The global response to the release of Sacha Baron Cohen’s Borat: Cultural Learnings of America for Make Benefit Glorious Nation of Kazakhstan (2006) highlights both the appeal of broad ethnic humor and the ease with which it can be misunderstood or resented. Studies of character-based satire (for instance, “All in the Family” and “The Cosby Show”) suggest that having the impact one hopes for can be difficult in the creation of popular art forms.[1]   When the central character is, among other things, a reporter, crossing the line between fact and opinion, truth and what Stephen Colbert calls “truthiness” must be a central comic premise of the work. No wonder, then, that some viewers fell outside the circle of shared laughter, raising an uncomfortable question: if provocative satire is designed to have a salutary impact (exposing and reducing the appeal of bigotry), can misinterpretatio ns be harmful?

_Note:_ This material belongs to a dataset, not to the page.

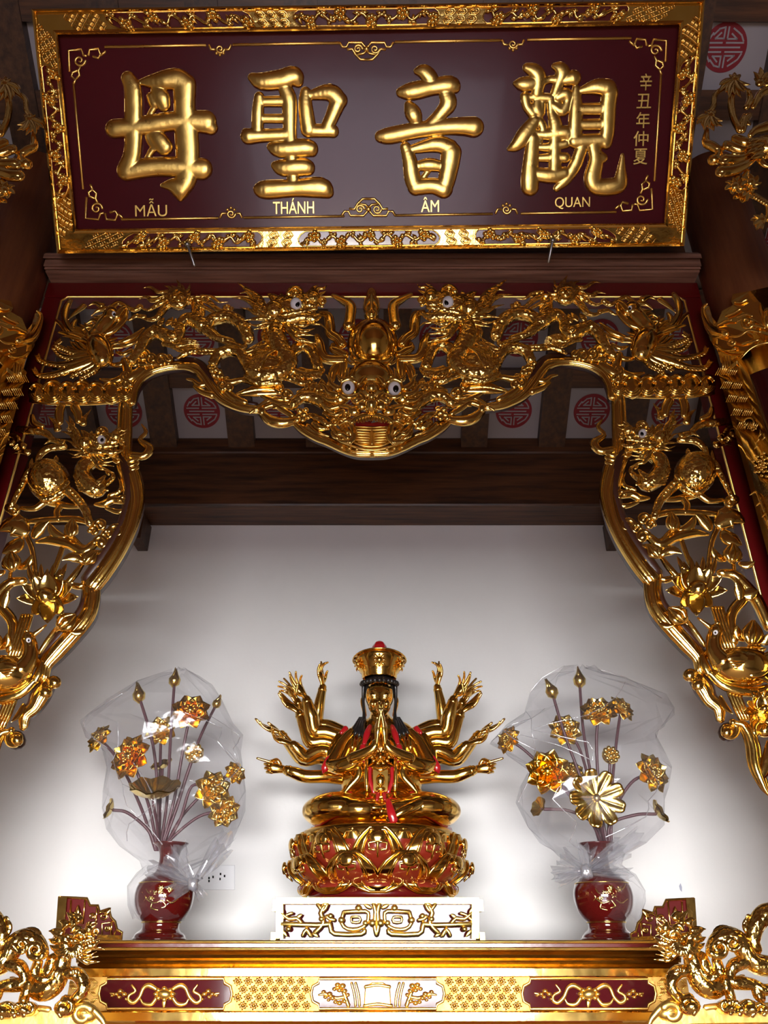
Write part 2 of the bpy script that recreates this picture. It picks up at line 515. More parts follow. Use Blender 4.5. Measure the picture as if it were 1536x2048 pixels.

The opportunities for multiple responses to all popular and many obscure cultural events have multiplied exponentially in the Digital Age. Prior to the release of Borat, news about it buzzed on cable news, entertainment channels and on-line. As Cohen’s character became ubiquitous in conventional and new media, he was frequently interviewed, analyzed and imitated. In a seemingly democratic expansion of satire, at the height of the post-release, Borat craze, ShakeState produced a widely viewed video about a meeting of a Borat’s Anonymous group in which members conspicuously and hilariously fail to quit imitating the great one.[2]   And, in a seemingly democratic expansion of opinion-sharing, analyses of the impact of the film were debated on Web sites like The Badger Herald where reader-responders quickly offered the following comments about a just-posted article:

Anonymous (November 8, 2006 @ 7:09am): Borat proves that our public education system has failed and that the "radical secularism" is by far a non-threat. Our biggest threat is perhaps not Osama Bin Laden, but Pat Robertson. High Five!

Anonymous (November 8, 2006 @ 7:24am): Congratulations on being apparently the first American news-source to realise [sic] that the world is laughing at America, not Kazakhstan.

Anonymous (November 8, 2006 @ 9:26am): Well I thought the movie sucked.[3]

My book, Cracking Up: American Humor in a Time of Conflict (2006), which came out weeks before Borat was released in the United States, proceeds from the view that, while most humor is beneficial or benign, some jokes and other comic expressions do real harm by inflicting pain, promoting bias, encouraging us to relax about problems we need to address seriously, and persuading us fallaciously by way of what can be called argumentum ad mirth.[4]   So I take some pleasure here in bucking my own tendency and arguing not that Borat is harmless but that any harm the film may have done is far outweighed by the value of the points it makes through ridicule and satire.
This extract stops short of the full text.